WHAT TO DO =>
The lines to reproduce run from the first one through the line containing "w.node_tree.nodes['Background'].inputs[1].default_value = 0.50". Reproduce them exactly.

[Start of SOURCE DATA]

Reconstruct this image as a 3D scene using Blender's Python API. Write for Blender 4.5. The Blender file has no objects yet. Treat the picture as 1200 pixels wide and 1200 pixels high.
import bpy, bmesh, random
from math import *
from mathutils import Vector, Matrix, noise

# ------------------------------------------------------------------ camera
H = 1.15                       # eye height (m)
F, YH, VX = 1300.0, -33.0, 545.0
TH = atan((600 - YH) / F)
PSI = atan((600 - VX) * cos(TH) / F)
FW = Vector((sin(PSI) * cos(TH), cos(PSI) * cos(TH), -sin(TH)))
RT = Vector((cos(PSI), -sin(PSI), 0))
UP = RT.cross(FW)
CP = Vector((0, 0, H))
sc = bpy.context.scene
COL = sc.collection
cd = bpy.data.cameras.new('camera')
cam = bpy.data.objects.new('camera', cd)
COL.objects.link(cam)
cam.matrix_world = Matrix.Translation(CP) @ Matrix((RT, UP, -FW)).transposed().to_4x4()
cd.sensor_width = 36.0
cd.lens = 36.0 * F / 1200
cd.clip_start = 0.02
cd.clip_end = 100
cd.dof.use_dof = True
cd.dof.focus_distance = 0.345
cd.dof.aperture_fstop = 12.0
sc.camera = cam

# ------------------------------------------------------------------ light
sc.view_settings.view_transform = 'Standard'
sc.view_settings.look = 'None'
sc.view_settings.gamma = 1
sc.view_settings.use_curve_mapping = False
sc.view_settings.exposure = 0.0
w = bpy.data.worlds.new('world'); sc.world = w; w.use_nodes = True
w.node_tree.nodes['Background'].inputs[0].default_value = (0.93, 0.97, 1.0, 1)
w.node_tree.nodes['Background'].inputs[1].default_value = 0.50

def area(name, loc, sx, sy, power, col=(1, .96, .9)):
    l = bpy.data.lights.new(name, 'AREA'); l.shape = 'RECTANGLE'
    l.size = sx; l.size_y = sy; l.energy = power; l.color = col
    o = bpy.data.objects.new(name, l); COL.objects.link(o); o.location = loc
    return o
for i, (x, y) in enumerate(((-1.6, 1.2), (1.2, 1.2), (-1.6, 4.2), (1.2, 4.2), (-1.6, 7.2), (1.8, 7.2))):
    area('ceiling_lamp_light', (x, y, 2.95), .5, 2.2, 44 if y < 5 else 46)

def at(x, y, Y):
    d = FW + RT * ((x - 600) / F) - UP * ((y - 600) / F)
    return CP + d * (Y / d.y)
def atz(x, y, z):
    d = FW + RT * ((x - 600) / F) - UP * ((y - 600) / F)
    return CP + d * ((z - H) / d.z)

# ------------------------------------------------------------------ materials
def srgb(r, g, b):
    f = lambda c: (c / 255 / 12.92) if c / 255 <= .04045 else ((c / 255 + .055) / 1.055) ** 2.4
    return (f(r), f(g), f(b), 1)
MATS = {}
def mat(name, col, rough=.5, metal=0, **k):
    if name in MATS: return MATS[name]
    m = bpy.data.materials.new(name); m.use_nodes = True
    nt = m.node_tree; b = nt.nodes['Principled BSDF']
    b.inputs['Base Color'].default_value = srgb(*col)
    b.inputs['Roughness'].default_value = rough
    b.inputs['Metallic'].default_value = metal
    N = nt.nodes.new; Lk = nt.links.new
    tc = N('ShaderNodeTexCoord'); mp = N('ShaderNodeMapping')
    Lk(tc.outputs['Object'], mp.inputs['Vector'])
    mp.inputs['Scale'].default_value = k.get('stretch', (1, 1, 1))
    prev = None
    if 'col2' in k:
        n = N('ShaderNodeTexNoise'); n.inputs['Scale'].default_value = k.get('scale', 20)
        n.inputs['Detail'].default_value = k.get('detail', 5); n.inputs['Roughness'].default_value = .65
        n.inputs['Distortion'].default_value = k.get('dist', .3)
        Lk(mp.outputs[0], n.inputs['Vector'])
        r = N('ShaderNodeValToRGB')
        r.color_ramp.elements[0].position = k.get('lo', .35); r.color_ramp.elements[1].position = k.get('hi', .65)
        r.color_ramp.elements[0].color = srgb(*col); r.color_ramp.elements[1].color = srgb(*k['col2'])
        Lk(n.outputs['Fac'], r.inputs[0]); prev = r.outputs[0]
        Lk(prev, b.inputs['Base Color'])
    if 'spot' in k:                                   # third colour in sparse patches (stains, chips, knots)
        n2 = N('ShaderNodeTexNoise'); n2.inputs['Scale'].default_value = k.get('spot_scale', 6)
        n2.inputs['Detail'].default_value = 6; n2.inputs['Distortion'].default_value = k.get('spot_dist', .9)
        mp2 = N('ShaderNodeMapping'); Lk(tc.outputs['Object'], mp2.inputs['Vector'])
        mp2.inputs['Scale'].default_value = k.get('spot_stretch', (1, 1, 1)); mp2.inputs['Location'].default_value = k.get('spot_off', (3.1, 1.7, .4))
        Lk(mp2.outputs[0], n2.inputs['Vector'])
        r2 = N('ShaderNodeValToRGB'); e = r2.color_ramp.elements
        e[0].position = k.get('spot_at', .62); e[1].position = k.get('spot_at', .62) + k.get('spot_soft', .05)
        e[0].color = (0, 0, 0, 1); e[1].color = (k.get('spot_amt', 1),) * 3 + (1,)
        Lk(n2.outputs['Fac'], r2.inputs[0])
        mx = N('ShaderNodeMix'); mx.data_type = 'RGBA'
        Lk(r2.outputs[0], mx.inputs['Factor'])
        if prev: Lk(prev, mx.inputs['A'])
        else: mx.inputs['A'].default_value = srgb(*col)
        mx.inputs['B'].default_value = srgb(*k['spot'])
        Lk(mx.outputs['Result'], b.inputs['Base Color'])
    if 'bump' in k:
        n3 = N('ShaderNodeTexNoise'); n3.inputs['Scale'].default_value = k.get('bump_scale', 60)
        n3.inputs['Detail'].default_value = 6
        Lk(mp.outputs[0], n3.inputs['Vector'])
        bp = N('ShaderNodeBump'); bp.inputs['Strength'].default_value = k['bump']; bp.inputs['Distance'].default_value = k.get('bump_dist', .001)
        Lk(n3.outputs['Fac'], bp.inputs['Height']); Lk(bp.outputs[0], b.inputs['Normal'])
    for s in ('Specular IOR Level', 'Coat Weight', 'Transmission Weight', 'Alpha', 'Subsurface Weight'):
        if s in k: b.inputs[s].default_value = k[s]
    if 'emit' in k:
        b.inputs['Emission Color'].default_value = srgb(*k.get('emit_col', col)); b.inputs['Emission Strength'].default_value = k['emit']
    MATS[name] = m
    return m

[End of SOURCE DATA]

RESULT =>
Reconstruct this image as a 3D scene using Blender's Python API. Write for Blender 4.5. The Blender file has no objects yet. Treat the picture as 1200 pixels wide and 1200 pixels high.
import bpy, bmesh, random
from math import *
from mathutils import Vector, Matrix, noise

# ------------------------------------------------------------------ camera
H = 1.15                       # eye height (m)
F, YH, VX = 1300.0, -33.0, 545.0
TH = atan((600 - YH) / F)
PSI = atan((600 - VX) * cos(TH) / F)
FW = Vector((sin(PSI) * cos(TH), cos(PSI) * cos(TH), -sin(TH)))
RT = Vector((cos(PSI), -sin(PSI), 0))
UP = RT.cross(FW)
CP = Vector((0, 0, H))
sc = bpy.context.scene
COL = sc.collection
cd = bpy.data.cameras.new('camera')
cam = bpy.data.objects.new('camera', cd)
COL.objects.link(cam)
cam.matrix_world = Matrix.Translation(CP) @ Matrix((RT, UP, -FW)).transposed().to_4x4()
cd.sensor_width = 36.0
cd.lens = 36.0 * F / 1200
cd.clip_start = 0.02
cd.clip_end = 100
cd.dof.use_dof = True
cd.dof.focus_distance = 0.345
cd.dof.aperture_fstop = 12.0
sc.camera = cam

# ------------------------------------------------------------------ light
sc.view_settings.view_transform = 'Standard'
sc.view_settings.look = 'None'
sc.view_settings.gamma = 1
sc.view_settings.use_curve_mapping = False
sc.view_settings.exposure = 0.0
w = bpy.data.worlds.new('world'); sc.world = w; w.use_nodes = True
w.node_tree.nodes['Background'].inputs[0].default_value = (0.93, 0.97, 1.0, 1)
w.node_tree.nodes['Background'].inputs[1].default_value = 0.50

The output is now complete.